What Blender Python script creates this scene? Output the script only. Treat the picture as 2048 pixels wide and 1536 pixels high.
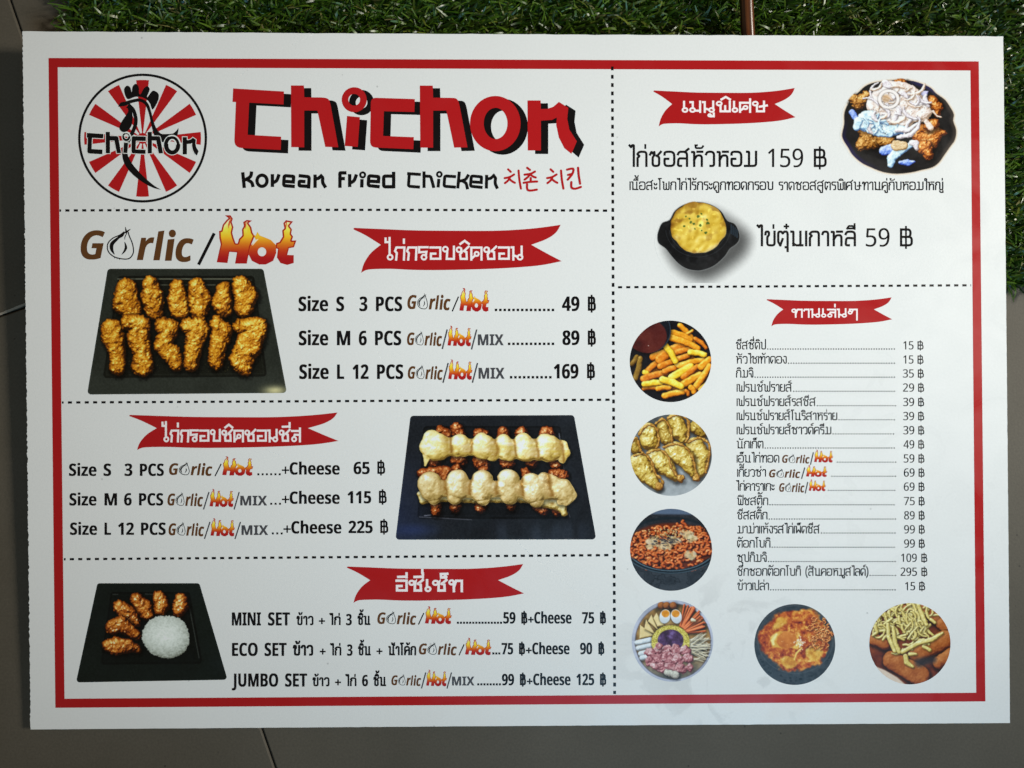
import bpy, math, random
import numpy as np
from mathutils import Vector, Matrix
from mathutils.geometry import tessellate_polygon

random.seed(7)
SC = bpy.context.scene
COL = SC.collection
for o in list(bpy.data.objects):
    bpy.data.objects.remove(o)

# ------------------------------------------------------------------ camera, light, exposure
S = 0.0003                                   # metres of board per photo pixel (board is about 59 x 42 cm)
TILT = math.radians(2.4)                     # the board lies on the grass mat: its top edge is higher
ROLL = math.radians(-1.6)                    # and its right side stands a little higher than its left
ZC = 0.0225                                  # height of the board's centre above the floor
BOARD_M = Matrix.Translation((0, 0, ZC)) @ Matrix.Rotation(TILT, 4, 'X') @ Matrix.Rotation(ROLL, 4, 'Y')
LENS = 28.0
FPX = LENS / 36.0 * 2048
CAM_D = FPX * S

cam_d = bpy.data.cameras.new('camera')
cam = bpy.data.objects.new('camera', cam_d)
COL.objects.link(cam)
cam_d.lens = LENS
cam_d.sensor_width = 36.0
cam_d.clip_start = 0.01
cam_d.clip_end = 50
cam.matrix_world = BOARD_M @ Matrix.Translation((0, 0, CAM_D))
SC.camera = cam

world = bpy.data.worlds.new('World')
SC.world = world
world.use_nodes = True
bg = world.node_tree.nodes['Background']
bg.inputs[0].default_value = (1.0, 0.85, 0.62, 1)
bg.inputs[1].default_value = 0.155

def area(name, loc, target, size, power, color, spread=180):
    l = bpy.data.lights.new(name, 'AREA')
    l.shape = 'RECTANGLE'
    l.size, l.size_y = size
    l.energy = power
    l.color = color
    l.spread = math.radians(spread)
    o = bpy.data.objects.new(name, l)
    COL.objects.link(o)
    o.location = loc
    o.rotation_euler = (Vector(target) - Vector(loc)).to_track_quat('-Z', 'Y').to_euler()
    return o

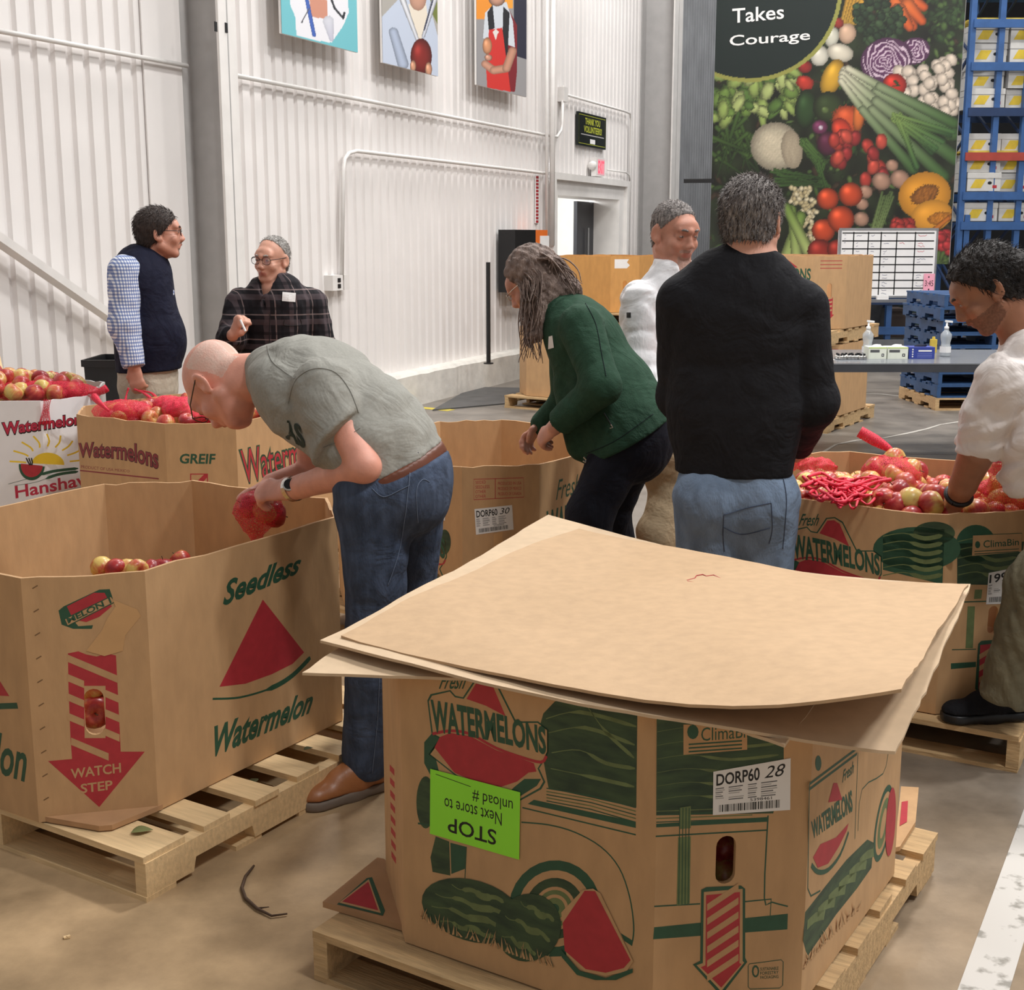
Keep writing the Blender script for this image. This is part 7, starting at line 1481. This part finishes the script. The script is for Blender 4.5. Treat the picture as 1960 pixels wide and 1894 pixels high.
mb = MB(); [mb.beam((p.x + a[0], p.y + a[1], zz - .02), (p.x + b[0], p.y + b[1], zz - .02), .03, .04) for a, b in ((fr[0], fr[1]), (fr[1], fr[2]), (fr[2], fr[3]), (fr[3], fr[0]))]; mb.build('rim', M_black, e)
hb_, ht = Vector((*at(10, 714, 7.35)[:2], .55)), at(-12, 660, 7.5)
e = empty('broom', (hb_.x + .02, hb_.y, 0), 'wooden broom handle leaning at the far left edge', 'broom'); MB().tube([(hb_.x + .08, hb_.y - .02, .2), ht + (ht - hb_) * .4], .016, 10).build('handle', M_pine, e, smooth=True); MB().box((hb_.x + .09, hb_.y - .02, .15), (.3, .06, .1)).build('head', M_pine, e); MB().box((hb_.x + .09, hb_.y - .02, .05), (.28, .05, .1)).build('bristles', M_black, e)
tw = MB(); tw.tube([on_z(x, y, .006) for x, y in ((486, 1656), (470, 1676), (463, 1698), (470, 1718), (492, 1738), (520, 1752), (550, 1748))], [.003, .004, .0045, .0045, .004, .003, .002], 6); tw.tube([on_z(492, 1738, .006), on_z(515, 1735, .012)], [.003, .001], 5); tag(tw.build('twig', mat('bark', (86, 66, 50), .8), smooth=True), 'thin curved twig lying on the concrete floor', 'twig')
M_leafg = mat('dull_green_leaf', (128, 134, 84), .6, var=.2); M_leafd = mat('dark_leaf', (64, 66, 38), .6, var=.2)
def leaf(px, py, z, L, rz, m, lab, curl=.35):
    c = on_z(px, py, z); vs = []; n = 8
    for i in range(n + 1):
        t = i / n; wv = math.sin(math.pi * t ** .8) * .34 * L
        for s in (-1, 0, 1): x, y = (t - .5) * L, s * wv; vs.append(Vector((c.x + x * math.cos(rz) - y * math.sin(rz), c.y + x * math.sin(rz) + y * math.cos(rz), z + .002 + abs(s) * curl * wv + .02 * L * math.sin(t * 3))))
    fs = []
    for i in range(n):
        for s in range(2): a = i * 3 + s; fs.append((a, a + 1, a + 4, a + 3))
    o = obj('fallen_leaf', vs, fs, m, smooth=True); md = o.modifiers.new('thickness', 'SOLIDIFY'); md.thickness = .0008; tag(o, lab, 'leaf')
leaf(272, 1592, PAL_H + .002, .055, .3, M_leafg, 'pale curled leaf on the nearest pine deck board'); leaf(487, 1496, PAL_H - .012, .038, 1.2, M_leafd, 'dark leaf between the pine deck boards'); leaf(590, 1434, PAL_H + .002, .03, .6, M_leafd, 'small dry leaf on the deck board near the jeans')
for (x, y, l) in ((227, 1694, 'pale wood chip on the floor below the pine pallet'), (128, 1795, 'tiny pale chip on the floor at lower left')):
    c = on_z(x, y, 0); mbc = MB().box((c.x, c.y, .003), (.014, .010, .004), Matrix.Rotation(.4, 3, 'Z')); mbc.box((c.x + .004, c.y, .0055), (.008, .006, .003), Matrix.Rotation(.9, 3, 'Z')); tag(mbc.build('wood_chip', M_pine), l, 'wood chip')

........

__Short exercise__: Give every line above again exactly, with no pictures.

__Result below__:
What Blender Python script creates this scene? Output the script only. Treat the picture as 2048 pixels wide and 1536 pixels high.
import bpy, math, random
import numpy as np
from mathutils import Vector, Matrix
from mathutils.geometry import tessellate_polygon

random.seed(7)
SC = bpy.context.scene
COL = SC.collection
for o in list(bpy.data.objects):
    bpy.data.objects.remove(o)

# ------------------------------------------------------------------ camera, light, exposure
S = 0.0003                                   # metres of board per photo pixel (board is about 59 x 42 cm)
TILT = math.radians(2.4)                     # the board lies on the grass mat: its top edge is higher
ROLL = math.radians(-1.6)                    # and its right side stands a little higher than its left
ZC = 0.0225                                  # height of the board's centre above the floor
BOARD_M = Matrix.Translation((0, 0, ZC)) @ Matrix.Rotation(TILT, 4, 'X') @ Matrix.Rotation(ROLL, 4, 'Y')
LENS = 28.0
FPX = LENS / 36.0 * 2048
CAM_D = FPX * S

cam_d = bpy.data.cameras.new('camera')
cam = bpy.data.objects.new('camera', cam_d)
COL.objects.link(cam)
cam_d.lens = LENS
cam_d.sensor_width = 36.0
cam_d.clip_start = 0.01
cam_d.clip_end = 50
cam.matrix_world = BOARD_M @ Matrix.Translation((0, 0, CAM_D))
SC.camera = cam

world = bpy.data.worlds.new('World')
SC.world = world
world.use_nodes = True
bg = world.node_tree.nodes['Background']
bg.inputs[0].default_value = (1.0, 0.85, 0.62, 1)
bg.inputs[1].default_value = 0.155

def area(name, loc, target, size, power, color, spread=180):
    l = bpy.data.lights.new(name, 'AREA')
    l.shape = 'RECTANGLE'
    l.size, l.size_y = size
    l.energy = power
    l.color = color
    l.spread = math.radians(spread)
    o = bpy.data.objects.new(name, l)
    COL.objects.link(o)
    o.location = loc
    o.rotation_euler = (Vector(target) - Vector(loc)).to_track_quat('-Z', 'Y').to_euler()
    return o

Keep writing the Blender script for this image. This is part 7, starting at line 1481. This part finishes the script. The script is for Blender 4.5. Treat the picture as 1960 pixels wide and 1894 pixels high.
mb = MB(); [mb.beam((p.x + a[0], p.y + a[1], zz - .02), (p.x + b[0], p.y + b[1], zz - .02), .03, .04) for a, b in ((fr[0], fr[1]), (fr[1], fr[2]), (fr[2], fr[3]), (fr[3], fr[0]))]; mb.build('rim', M_black, e)
hb_, ht = Vector((*at(10, 714, 7.35)[:2], .55)), at(-12, 660, 7.5)
e = empty('broom', (hb_.x + .02, hb_.y, 0), 'wooden broom handle leaning at the far left edge', 'broom'); MB().tube([(hb_.x + .08, hb_.y - .02, .2), ht + (ht - hb_) * .4], .016, 10).build('handle', M_pine, e, smooth=True); MB().box((hb_.x + .09, hb_.y - .02, .15), (.3, .06, .1)).build('head', M_pine, e); MB().box((hb_.x + .09, hb_.y - .02, .05), (.28, .05, .1)).build('bristles', M_black, e)
tw = MB(); tw.tube([on_z(x, y, .006) for x, y in ((486, 1656), (470, 1676), (463, 1698), (470, 1718), (492, 1738), (520, 1752), (550, 1748))], [.003, .004, .0045, .0045, .004, .003, .002], 6); tw.tube([on_z(492, 1738, .006), on_z(515, 1735, .012)], [.003, .001], 5); tag(tw.build('twig', mat('bark', (86, 66, 50), .8), smooth=True), 'thin curved twig lying on the concrete floor', 'twig')
M_leafg = mat('dull_green_leaf', (128, 134, 84), .6, var=.2); M_leafd = mat('dark_leaf', (64, 66, 38), .6, var=.2)
def leaf(px, py, z, L, rz, m, lab, curl=.35):
    c = on_z(px, py, z); vs = []; n = 8
    for i in range(n + 1):
        t = i / n; wv = math.sin(math.pi * t ** .8) * .34 * L
        for s in (-1, 0, 1): x, y = (t - .5) * L, s * wv; vs.append(Vector((c.x + x * math.cos(rz) - y * math.sin(rz), c.y + x * math.sin(rz) + y * math.cos(rz), z + .002 + abs(s) * curl * wv + .02 * L * math.sin(t * 3))))
    fs = []
    for i in range(n):
        for s in range(2): a = i * 3 + s; fs.append((a, a + 1, a + 4, a + 3))
    o = obj('fallen_leaf', vs, fs, m, smooth=True); md = o.modifiers.new('thickness', 'SOLIDIFY'); md.thickness = .0008; tag(o, lab, 'leaf')
leaf(272, 1592, PAL_H + .002, .055, .3, M_leafg, 'pale curled leaf on the nearest pine deck board'); leaf(487, 1496, PAL_H - .012, .038, 1.2, M_leafd, 'dark leaf between the pine deck boards'); leaf(590, 1434, PAL_H + .002, .03, .6, M_leafd, 'small dry leaf on the deck board near the jeans')
for (x, y, l) in ((227, 1694, 'pale wood chip on the floor below the pine pallet'), (128, 1795, 'tiny pale chip on the floor at lower left')):
    c = on_z(x, y, 0); mbc = MB().box((c.x, c.y, .003), (.014, .010, .004), Matrix.Rotation(.4, 3, 'Z')); mbc.box((c.x + .004, c.y, .0055), (.008, .006, .003), Matrix.Rotation(.9, 3, 'Z')); tag(mbc.build('wood_chip', M_pine), l, 'wood chip')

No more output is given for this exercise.